Graphic & novel: University adorned with winning banners

Works of art that showcase the talent in the university’s graphic arts community are on display in a big way. Giant-sized banners, created by student Alex Turnwall and lecturer Matthew Rich, have been hung in the windows of West Village H along Huntington Avenue and on the Centennial Common façade of Meserve Hall, respectively.

Turnwall, a senior graphic design and business major, and Rich, an Art + Design lecturer, won the most recent NU Creates semi-annual banner competition for students and faculty. President Joseph Aoun picked winning works.

Turnwall created a series of digitally manipulated photographs capturing the progression of three avid rock climbers as they scaled Ireland’s Doolin Mountains. He drew inspiration from artists such as photographer Eadweard Muybridge, who in the late 1800s used multiple cameras to famously capture the motion of a galloping horse and buffalo.

“I was trying to capture two things at once – the rock climber moving through time and his interaction with the environment,” said Turnwall. While studying at the Burren College of Art in Ballyvaughan, Ireland, as part of the global student program Dialogue of Civilizations, he took 100 photographs of each climber during his assent and then “overlaid the images that looked good together.”

The images, he explained, attempt to show the climbers’ obsessive passion for the sport and their unusual relationship with nature. In his proposal, Turnwall described climbing as a “masochistic ritual that becomes more rewarding the more you suffer. In few other situations,” he added, “is the participant so obsessively focused and dependent on such minute natural details.”

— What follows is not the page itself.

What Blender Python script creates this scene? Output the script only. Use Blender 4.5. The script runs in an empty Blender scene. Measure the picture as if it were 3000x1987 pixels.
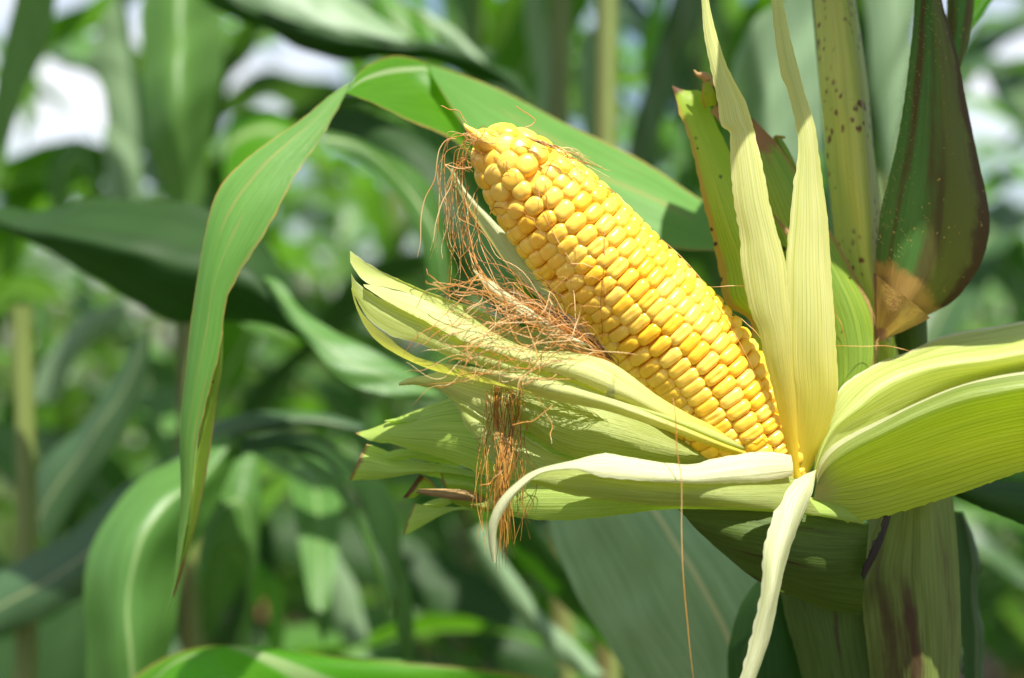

Rich’s “site-specific” abstract line drawing attempts to create a 3-D illusion on a 2-dimensional plane and is reminiscent of his studio work, which involves taping together painted pieces of paper to create unusual shapes. The key difference between this project and his others is the design’s relationship with its location.

The installation’s colors originate from both permanent (the color of the facade of the John D. O’Bryant African-American Institute) and temporary (the color of the blue sky) sources. The greenish color correlates to that of a nearby tree.

The interplay between the design’s colors and those of its surroundings is a metaphor for Northeastern, Rich said, pointing to the university’s “diverse student body and its interaction with its more permanent physical, academic and intellectual structures.”

Rich is curious to see how interpretations of the design shift over time. “The colors around the design might change, the weather might change, the sun angle might change,” he said. “I work abstractly because I like the fact that it’s not easy to understand, it’s not easy to make sense of. I like that mystery.”